Yesterday the Department of Education released the names of 55 schools under investigation for Title IX complaints. Thanks to the hard work of student survivors and advocates this information became public at a time when students are making final decisions about where they want to attend college in the Fall.
In many news stories, I have heard the surprise in the voices of media reporters when finding out that many of the schools on the list are quite prestigious universities like Harvard and Berkeley.  As an advocate for more than 20 years, faculty at a community college and having done statewide, national and international work with universities and students, I’m not as surprised, and not for the reasons you may think.  These schools absolutely need to change their policies in addressing and preventing sexual assault on college campuses.  They haven’t been listening to student survivors and haven’t been effectively responding to student’s needs.  However, I am also aware that many of these universities have students who are more likely to access what they know to be effective remedies for them, and systems that are more likely to work for them like governmental and legal systems.  These student groundbreakers have held not only their schools more accountable but also made the rest of us very concerned about this issue on college campuses, and these systems are now responding by FINALLY taking their experiences seriously.

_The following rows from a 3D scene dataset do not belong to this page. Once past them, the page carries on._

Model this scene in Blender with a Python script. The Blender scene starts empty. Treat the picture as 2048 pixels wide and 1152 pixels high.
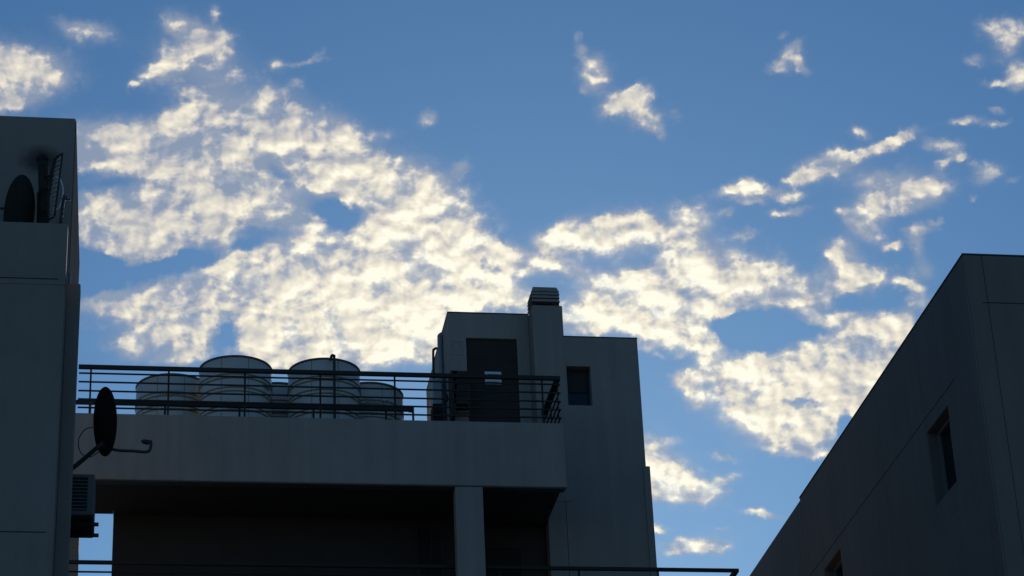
import bpy, bmesh, math, random
from mathutils import Vector, Matrix
rad = math.radians
scene = bpy.context.scene
C = scene.collection
random.seed(7)

# ---------------------------------------------------------------- camera
CAM_R, CAM_U, CAM_W = [[0.988472, -0.145872, -0.04056], [-0.02968, -0.449375, 0.89285], [0.148469, 0.881353, 0.448524]]
cd = bpy.data.cameras.new('camera')
cam = bpy.data.objects.new('camera', cd); C.objects.link(cam)
cd.sensor_width = 36.0
cd.lens = 36.0 * 4880 / 2048
cd.clip_start = 0.5; cd.clip_end = 3000
m = Matrix.Identity(4)
for i in range(3):
    m[i][0] = CAM_R[i]; m[i][1] = CAM_U[i]; m[i][2] = -CAM_W[i]
m[2][3] = 1.6
cam.matrix_world = m
scene.camera = cam

# ---------------------------------------------------------------- light and sky
SUN_AZ, SUN_EL = rad(10.0), rad(20.0)          # azimuth from +Y towards +X: low behind the roofs
SUN_DIR = Vector((math.sin(SUN_AZ)*math.cos(SUN_EL), math.cos(SUN_AZ)*math.cos(SUN_EL), math.sin(SUN_EL)))
ld = bpy.data.lights.new('sun', 'SUN'); ld.energy = 2.5; ld.angle = rad(0.5); ld.color = (1.0, 0.93, 0.82)
sun = bpy.data.objects.new('sun', ld); C.objects.link(sun)
sun.rotation_euler = SUN_DIR.to_track_quat('Z', 'Y').to_euler()
sun.location = (0, 0, 60)

scene.view_settings.view_transform = 'Standard'
scene.view_settings.look = 'None'
scene.view_settings.exposure = 0.0
scene.view_settings.gamma = 1.0

SKY_R, SKY_U, SKY_W = [[0.986112, -0.16608, 0.0], [-0.074494, -0.44231, 0.893763], [0.148436, 0.881351, 0.448539]]                 # fixed compass frame: azimuth 9.56, elevation 26.65 degrees
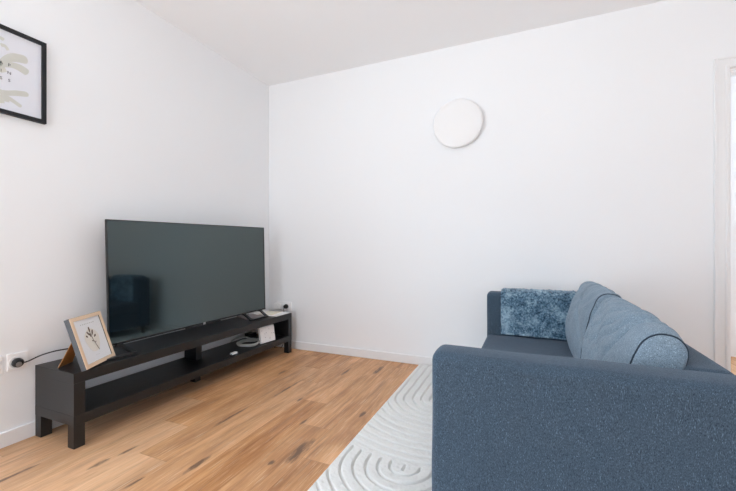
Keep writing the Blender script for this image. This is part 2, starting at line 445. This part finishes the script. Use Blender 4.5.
# small pale maker's mark in the middle of the lower edge: a rounded tile with two strokes
bm = box(.002, .0042, W/2-.009, W/2+.009, zb-.004, zb+.0115, .001)
mk = obj('maker_mark', tilt(bm), M['logo'], tv, local=True, label='tiny pale maker mark')
bm = bmesh.new()
for q in (-.005, -.0015, .002): add_box(bm, .0042, .0046, W/2+q-.0006, W/2+q+.0006, zb, zb+.0075)
add_box(bm, .0042, .0046, W/2-.005, W/2+.002, zb+.0065, zb+.0078); add_box(bm, .0042, .0046, W/2+.0048, W/2+.0062, zb, zb+.0078)
obj('mark_strokes', tilt(bm), M['dots'], mk, local=True)
ri = wmat(tv).inverted()
for ya, yb, tx in ((1.175, 1.362, -2.008), (2.345, 2.535, -2.03)):
    # a sled foot: two arms sloping down from the set, joined by a front bar
    bm = bmesh.new()
    for yy in (ya, yb):
        p0 = ri @ V((-2.13, yy, 0)); p1 = ri @ V((tx, yy, 0)); r = .011
        z0 = zb + .004 + .0145*p0.y
        a = [V((-.010, p0.y-r, z0-.006)), V((-.010, p0.y+r, z0-.006)), V((-.010, p0.y+r, z0+.008)), V((-.010, p0.y-r, z0+.008))]
        b = [V((p1.x, p1.y-r, .001)), V((p1.x, p1.y+r, .001)), V((p1.x, p1.y+r, .014)), V((p1.x, p1.y-r, .014))]
        va = [bm.verts.new(q) for q in a]; vb = [bm.verts.new(q) for q in b]
        bm.faces.new(va[::-1]); bm.faces.new(vb)
        for i in range(4): bm.faces.new((va[i], va[(i+1) % 4], vb[(i+1) % 4], vb[i]))
        add_box(bm, -.026, -.004, p0.y-r, p0.y+r, z0-.012, z0+.016, .002)
    pa = ri @ V((tx, ya, 0)); pb = ri @ V((tx, yb, 0))
    add_box(bm, min(pa.x, pb.x)-.014, max(pa.x, pb.x)+.004, pa.y-.011, pb.y+.011, .0008, .0135, .002)
    obj('foot', bm, M['foot'], tv, local=True, smooth=False)

# ---------------------------------------------------------------- standing photo frame on the bench
BL = V((-1.926, 1.073, SH)); BR = V((-2.041, 1.280, SH)); ex = (BR-BL).normalized(); nn = V((ex.y, -ex.x, 0))
PW, PH, PT = .2365, .260, .026; al = math.radians(18)
pf = thing('photo_frame', 'small pale wood standing picture frame with botanical print on the bench', 'picture frame', BL)
uz = V((0, 0, 1))*math.cos(al) - nn*math.sin(al); fn = nn*math.cos(al) + V((0, 0, 1))*math.sin(al)
M4 = Matrix(((ex.x, fn.x, uz.x, 0), (ex.y, fn.y, uz.y, 0), (ex.z, fn.z, uz.z, 0), (0, 0, 0, 1)))   # local x across, y out, z up
lift = PT*math.sin(al)
M4.translation = V((0, 0, lift+.0005)) - fn*0
def pfo(name, bm, m, parent=pf, label=None):
    bm.transform(M4); return obj(name, bm, m, parent, local=True, label=label)
fw = .020
bm = bmesh.new()
for a in ((0, PW, 0, fw), (0, PW, PH-fw, PH), (0, fw, fw, PH-fw), (PW-fw, PW, fw, PH-fw)): add_box(bm, a[0], a[1], -PT, -.003, a[2], a[3], .0008)
pfo('frame_edge', bm, M['greyside'], label='dark grey outer edge')
bm = bmesh.new()
for a in ((.001, PW-.001, .001, fw), (.001, PW-.001, PH-fw, PH-.001), (.001, fw, fw, PH-fw), (PW-fw, PW-.001, fw, PH-fw)): add_box(bm, a[0], a[1], -.003, 0, a[2], a[3], .0006)
pfo('frame_face', bm, M['lightwood'], label='pale wood front moulding')
pfo('backing_board', box(fw-.004, PW-fw+.004, -PT+.003, -PT+.006, fw-.004, PH-fw+.004), M['mdf'])
pr = pfo('print', box(fw, PW-fw, -.010, -.006, fw, PH-fw), M['mat_board'])
cx, cz = PW/2-.002, PH/2
bm = bmesh.new()
add_prism(bm, [V((cx+.052*math.cos(a)*(1+.08*math.sin(3*a)), -.0060, cz-.004+.060*math.sin(a))) for a in [2*PI*k/40 for k in range(40)]], (0, .0004, 0))
pfo('beige_blot', bm, M['printcream'], pr, 'round cream blot behind the sprig')
bm = bmesh.new()
add_tube(bm, smooth_path([(cx+.024, -.0052, cz-.062), (cx+.012, -.0052, cz-.03), (cx+.002, -.0052, cz+.002), (cx-.004, -.0052, cz+.045)], 5), .0011, 6)
def leaf(bm, x, z, L, wd, a):
    pts = []
    for k in range(14):
        th = 2*PI*k/14; p = V((.75*wd*math.sin(th)*(1-.25*math.cos(th)), 0, L*.5*(1-math.cos(th))))
        pts.append(V((x + p.x*math.cos(a) + p.z*math.sin(a), -.0055, z - p.x*math.sin(a) + p.z*math.cos(a))))
    add_prism(bm, pts, (0, .0007, 0))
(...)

What continues to concern me, however, are the many students who were too afraid to come forward to even talk about their experience, students who felt that their experiences with sexual assault wouldn’t fit the social criteria of sexual assault, and those students who were convinced that, not only wouldn’t their school listen to them, but that those systems that are now becoming a resource for so many student survivors, weren’t accessible to them.
CALCASA was honored, during Sexual Assault Awareness Month, to bring together more than 50 students from around the State of California.  These students came from a wide variety of universities and with a broad range of experiences.  Students represented community colleges, public and private universities, and trade schools.  Students came from broad socioeconomic, racial/ethnic, gender, ability, sexual orientation and gender identity make up.  They were working parents, part time students, graduate students, first generations students and transfer students.  What they told us consistently, and what we hear from these same types of students in our national work, is that they felt like their needs weren’t really on the table when it came to addressing sexual assault on college campuses and that they wanted their schools to think about the range of needs that they had, everything from safe and “no questions asked” transportation to confidential community based resources that didn’t require them to be caught up in the web of institutional responses that are often intimidating and don’t fit for them.
I am so proud of the student survivors who have been doing the hard work of holding schools accountable for a safe and equitable education, and at the same time, as an advocate for many years I know that all survivors don’t have the same needs, and some survivors are fearful of the types of responses we produce to “protect” them.    As we continue to work on this issue, it is critical to think about a broad range of student experience so that all students feel as though there are resources that fit their needs.